Task to carry out -
Show each line from the listing that includes the word "script".

Records supplied -
* Start *

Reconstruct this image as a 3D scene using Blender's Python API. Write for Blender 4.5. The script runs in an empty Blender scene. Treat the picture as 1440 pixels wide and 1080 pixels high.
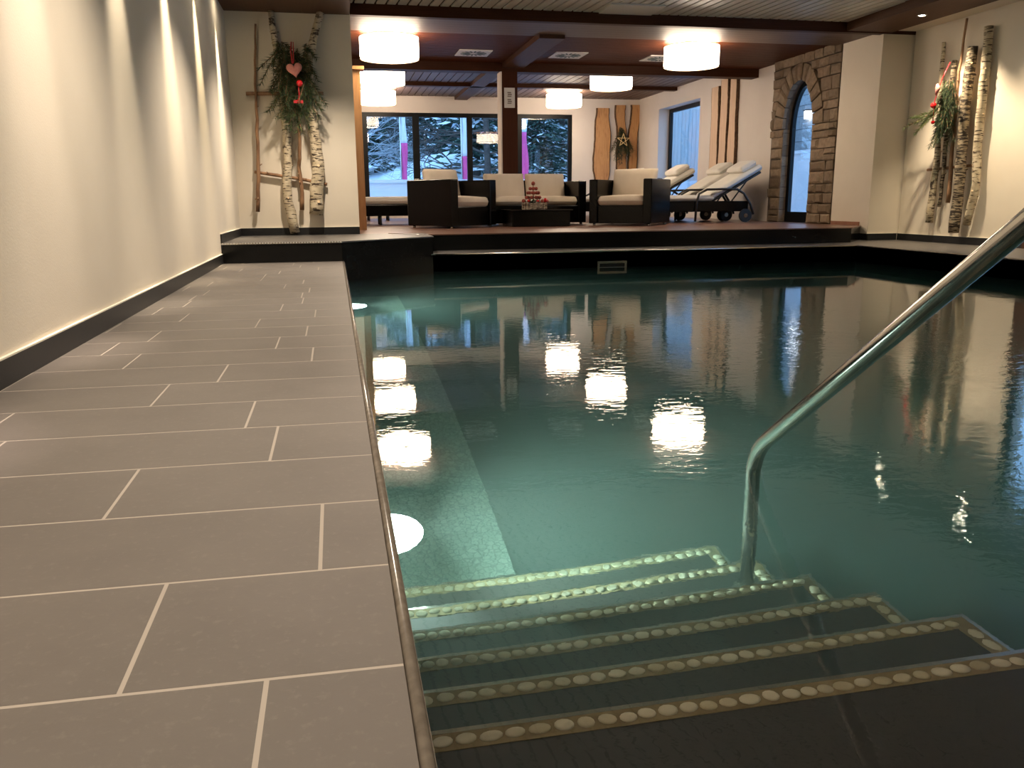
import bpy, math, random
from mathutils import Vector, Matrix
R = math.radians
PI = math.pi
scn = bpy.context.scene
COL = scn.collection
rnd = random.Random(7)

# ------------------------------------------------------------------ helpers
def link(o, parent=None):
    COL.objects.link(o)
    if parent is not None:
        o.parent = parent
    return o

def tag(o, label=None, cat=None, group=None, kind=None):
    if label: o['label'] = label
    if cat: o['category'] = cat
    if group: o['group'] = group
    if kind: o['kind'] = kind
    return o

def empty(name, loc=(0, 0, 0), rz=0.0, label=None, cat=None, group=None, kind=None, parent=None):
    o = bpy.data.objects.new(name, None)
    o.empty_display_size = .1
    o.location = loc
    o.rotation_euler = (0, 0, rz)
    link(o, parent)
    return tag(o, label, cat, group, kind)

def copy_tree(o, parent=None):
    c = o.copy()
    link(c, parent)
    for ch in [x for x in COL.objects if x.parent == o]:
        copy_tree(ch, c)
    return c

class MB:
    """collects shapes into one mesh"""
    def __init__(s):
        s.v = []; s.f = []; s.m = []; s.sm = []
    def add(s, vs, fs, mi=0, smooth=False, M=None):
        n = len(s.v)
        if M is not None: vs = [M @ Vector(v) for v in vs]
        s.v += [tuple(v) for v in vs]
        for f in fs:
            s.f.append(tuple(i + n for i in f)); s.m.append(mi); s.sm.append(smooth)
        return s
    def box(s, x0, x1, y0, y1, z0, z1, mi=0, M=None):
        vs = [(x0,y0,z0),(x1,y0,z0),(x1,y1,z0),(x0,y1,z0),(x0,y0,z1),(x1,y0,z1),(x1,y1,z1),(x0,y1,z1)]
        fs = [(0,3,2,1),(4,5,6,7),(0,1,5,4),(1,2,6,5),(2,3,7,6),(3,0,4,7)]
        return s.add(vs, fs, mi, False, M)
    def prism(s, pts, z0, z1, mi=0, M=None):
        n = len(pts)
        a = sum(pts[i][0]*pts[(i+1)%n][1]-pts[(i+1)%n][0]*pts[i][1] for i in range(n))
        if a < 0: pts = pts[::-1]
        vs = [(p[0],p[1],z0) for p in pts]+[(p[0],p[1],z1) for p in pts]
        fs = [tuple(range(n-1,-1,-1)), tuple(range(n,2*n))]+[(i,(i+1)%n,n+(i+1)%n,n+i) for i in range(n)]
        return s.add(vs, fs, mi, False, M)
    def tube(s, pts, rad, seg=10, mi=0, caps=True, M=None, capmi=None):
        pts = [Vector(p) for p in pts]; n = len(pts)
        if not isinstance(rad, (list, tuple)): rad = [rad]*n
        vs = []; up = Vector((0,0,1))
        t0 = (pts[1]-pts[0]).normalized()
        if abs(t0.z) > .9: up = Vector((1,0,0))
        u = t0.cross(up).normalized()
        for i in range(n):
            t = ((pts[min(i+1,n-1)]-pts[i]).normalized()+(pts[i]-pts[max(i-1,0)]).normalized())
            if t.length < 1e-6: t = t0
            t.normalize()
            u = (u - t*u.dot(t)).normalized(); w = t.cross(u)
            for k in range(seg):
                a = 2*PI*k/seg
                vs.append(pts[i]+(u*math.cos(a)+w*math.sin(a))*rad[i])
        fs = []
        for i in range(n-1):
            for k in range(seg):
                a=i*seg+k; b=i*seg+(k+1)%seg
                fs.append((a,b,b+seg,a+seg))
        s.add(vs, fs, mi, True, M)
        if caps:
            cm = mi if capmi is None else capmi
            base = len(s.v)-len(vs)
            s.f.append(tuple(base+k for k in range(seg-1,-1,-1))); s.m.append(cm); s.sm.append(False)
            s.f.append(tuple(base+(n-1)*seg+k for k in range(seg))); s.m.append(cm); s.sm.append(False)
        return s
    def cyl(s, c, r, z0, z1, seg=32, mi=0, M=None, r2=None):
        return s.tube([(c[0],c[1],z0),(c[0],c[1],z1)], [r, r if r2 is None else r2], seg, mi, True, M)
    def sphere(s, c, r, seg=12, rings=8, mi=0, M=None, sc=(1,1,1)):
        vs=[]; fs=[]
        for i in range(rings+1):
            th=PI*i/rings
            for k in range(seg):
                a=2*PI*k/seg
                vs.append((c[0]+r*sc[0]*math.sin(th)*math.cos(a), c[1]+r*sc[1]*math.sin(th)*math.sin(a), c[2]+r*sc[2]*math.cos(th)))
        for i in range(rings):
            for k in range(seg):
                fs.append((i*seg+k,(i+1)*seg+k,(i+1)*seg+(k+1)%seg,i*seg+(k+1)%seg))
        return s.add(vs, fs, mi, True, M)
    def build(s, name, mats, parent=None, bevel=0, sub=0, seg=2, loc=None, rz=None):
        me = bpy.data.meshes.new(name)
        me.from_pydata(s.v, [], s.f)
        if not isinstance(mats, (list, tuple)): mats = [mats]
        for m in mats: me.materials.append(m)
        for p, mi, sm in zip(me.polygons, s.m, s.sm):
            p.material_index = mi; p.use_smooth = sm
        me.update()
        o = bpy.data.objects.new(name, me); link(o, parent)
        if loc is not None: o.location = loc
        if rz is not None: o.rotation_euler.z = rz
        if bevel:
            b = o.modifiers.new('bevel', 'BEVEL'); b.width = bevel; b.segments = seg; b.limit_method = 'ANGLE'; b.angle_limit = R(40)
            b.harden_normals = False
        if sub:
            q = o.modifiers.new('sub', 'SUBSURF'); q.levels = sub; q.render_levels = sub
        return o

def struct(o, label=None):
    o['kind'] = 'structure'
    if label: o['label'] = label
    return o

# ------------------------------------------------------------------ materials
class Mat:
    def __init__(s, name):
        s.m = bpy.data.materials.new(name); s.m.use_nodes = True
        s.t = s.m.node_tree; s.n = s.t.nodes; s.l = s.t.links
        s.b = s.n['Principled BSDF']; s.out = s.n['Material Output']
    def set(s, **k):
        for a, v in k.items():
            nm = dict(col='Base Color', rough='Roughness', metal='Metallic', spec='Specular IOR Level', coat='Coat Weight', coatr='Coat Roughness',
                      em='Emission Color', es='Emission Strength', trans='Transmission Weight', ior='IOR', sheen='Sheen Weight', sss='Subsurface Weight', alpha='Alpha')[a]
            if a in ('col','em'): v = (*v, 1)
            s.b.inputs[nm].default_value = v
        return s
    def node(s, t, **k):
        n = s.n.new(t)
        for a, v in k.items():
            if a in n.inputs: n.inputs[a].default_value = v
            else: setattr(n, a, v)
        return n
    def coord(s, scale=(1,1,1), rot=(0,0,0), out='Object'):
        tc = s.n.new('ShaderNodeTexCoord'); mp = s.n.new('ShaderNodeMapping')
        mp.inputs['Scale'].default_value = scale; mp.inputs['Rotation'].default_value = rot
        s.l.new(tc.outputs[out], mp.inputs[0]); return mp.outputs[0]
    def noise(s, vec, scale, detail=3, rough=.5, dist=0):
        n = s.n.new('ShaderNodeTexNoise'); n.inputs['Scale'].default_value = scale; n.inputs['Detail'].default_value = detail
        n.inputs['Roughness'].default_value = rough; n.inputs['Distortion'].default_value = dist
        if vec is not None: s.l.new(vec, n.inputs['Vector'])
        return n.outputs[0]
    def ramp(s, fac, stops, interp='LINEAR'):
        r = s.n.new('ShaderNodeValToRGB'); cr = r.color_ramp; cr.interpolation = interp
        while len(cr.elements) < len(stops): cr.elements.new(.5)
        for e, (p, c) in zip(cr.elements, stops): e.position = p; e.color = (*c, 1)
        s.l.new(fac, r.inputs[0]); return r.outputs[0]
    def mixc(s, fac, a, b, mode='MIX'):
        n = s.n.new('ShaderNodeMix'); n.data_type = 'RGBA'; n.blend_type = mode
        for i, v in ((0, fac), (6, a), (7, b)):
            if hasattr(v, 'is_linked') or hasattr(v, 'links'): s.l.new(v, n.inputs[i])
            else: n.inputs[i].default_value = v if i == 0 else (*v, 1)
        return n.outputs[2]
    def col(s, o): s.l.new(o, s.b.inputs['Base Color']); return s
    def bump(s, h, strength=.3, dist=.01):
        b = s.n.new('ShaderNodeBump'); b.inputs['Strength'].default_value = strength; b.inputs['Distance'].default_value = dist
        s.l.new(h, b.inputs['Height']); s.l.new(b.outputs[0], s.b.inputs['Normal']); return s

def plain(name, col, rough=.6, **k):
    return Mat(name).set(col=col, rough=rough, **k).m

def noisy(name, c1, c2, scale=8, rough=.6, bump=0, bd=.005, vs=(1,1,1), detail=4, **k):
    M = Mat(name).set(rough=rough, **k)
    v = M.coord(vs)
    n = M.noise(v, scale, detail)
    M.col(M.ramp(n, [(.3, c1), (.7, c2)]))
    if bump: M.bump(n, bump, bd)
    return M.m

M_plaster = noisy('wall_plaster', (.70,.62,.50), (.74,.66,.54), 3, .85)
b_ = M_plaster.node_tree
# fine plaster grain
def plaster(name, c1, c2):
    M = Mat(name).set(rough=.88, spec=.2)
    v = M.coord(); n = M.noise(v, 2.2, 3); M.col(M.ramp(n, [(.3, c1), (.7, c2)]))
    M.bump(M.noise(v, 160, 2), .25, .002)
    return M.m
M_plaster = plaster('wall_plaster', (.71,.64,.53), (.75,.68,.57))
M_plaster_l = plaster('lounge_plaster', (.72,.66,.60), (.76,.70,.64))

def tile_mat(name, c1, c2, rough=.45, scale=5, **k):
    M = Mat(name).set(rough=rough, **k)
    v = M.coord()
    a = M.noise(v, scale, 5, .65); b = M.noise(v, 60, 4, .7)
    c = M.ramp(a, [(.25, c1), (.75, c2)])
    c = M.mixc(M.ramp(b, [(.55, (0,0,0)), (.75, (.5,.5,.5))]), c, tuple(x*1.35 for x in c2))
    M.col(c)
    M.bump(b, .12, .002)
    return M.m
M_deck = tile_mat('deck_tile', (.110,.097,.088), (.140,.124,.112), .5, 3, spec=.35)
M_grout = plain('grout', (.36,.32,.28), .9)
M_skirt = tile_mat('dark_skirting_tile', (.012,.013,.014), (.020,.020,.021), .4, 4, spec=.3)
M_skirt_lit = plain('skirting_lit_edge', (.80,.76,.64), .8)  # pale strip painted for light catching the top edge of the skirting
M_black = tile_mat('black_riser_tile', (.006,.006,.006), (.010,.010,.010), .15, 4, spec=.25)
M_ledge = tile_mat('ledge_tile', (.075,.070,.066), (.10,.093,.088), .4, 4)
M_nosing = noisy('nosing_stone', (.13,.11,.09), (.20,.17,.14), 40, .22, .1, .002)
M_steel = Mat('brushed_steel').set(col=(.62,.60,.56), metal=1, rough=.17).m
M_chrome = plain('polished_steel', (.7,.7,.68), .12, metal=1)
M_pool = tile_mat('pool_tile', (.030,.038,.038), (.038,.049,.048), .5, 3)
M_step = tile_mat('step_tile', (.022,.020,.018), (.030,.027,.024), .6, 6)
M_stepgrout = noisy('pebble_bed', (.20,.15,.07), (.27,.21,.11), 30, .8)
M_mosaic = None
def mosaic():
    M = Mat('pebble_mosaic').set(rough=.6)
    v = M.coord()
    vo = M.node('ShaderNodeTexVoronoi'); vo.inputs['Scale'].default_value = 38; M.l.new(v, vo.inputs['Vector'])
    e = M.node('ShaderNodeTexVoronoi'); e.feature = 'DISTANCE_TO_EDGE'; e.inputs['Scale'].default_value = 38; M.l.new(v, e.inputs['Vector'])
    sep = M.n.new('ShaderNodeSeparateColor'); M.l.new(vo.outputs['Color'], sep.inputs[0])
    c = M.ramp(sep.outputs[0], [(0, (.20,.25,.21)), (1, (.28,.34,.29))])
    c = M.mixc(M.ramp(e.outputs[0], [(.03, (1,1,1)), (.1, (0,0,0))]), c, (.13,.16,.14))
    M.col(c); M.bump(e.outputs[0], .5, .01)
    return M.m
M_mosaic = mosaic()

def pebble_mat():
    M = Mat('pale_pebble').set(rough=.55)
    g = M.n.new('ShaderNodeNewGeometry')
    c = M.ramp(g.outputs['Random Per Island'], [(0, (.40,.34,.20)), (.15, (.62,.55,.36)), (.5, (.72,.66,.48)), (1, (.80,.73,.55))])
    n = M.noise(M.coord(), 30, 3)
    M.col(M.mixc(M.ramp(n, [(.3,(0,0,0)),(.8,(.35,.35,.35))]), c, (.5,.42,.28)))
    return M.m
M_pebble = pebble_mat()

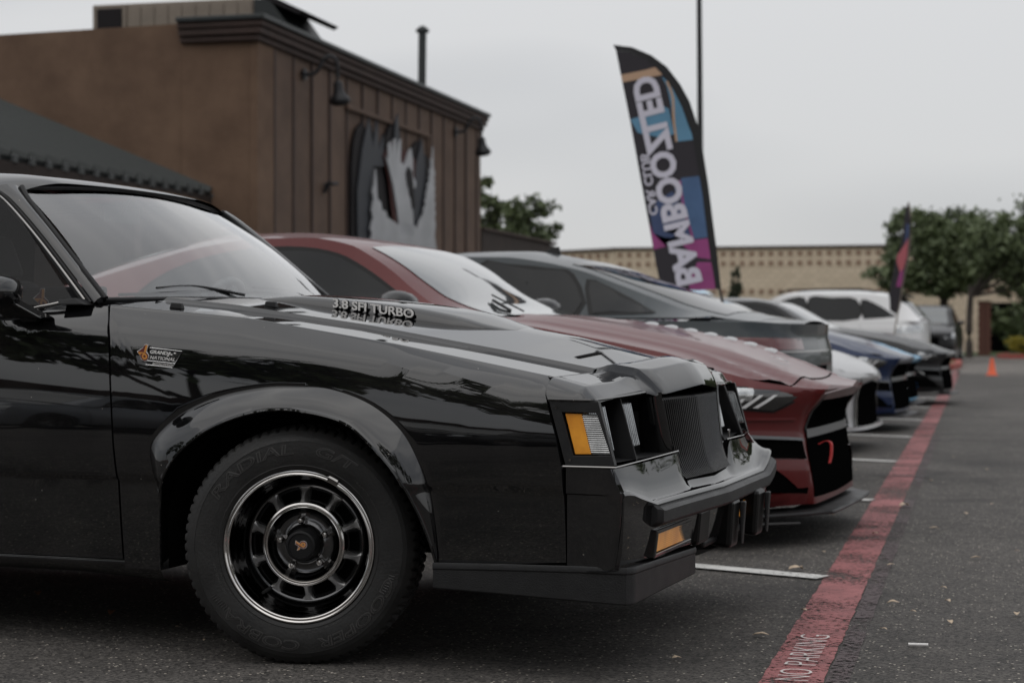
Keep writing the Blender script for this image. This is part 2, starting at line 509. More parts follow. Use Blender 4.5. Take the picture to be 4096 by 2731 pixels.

* End *

Finished task -
Reconstruct this image as a 3D scene using Blender's Python API. Write for Blender 4.5. The script runs in an empty Blender scene. Treat the picture as 1440 pixels wide and 1080 pixels high.
Keep writing the Blender script for this image. This is part 2, starting at line 509. More parts follow. Use Blender 4.5. Take the picture to be 4096 by 2731 pixels.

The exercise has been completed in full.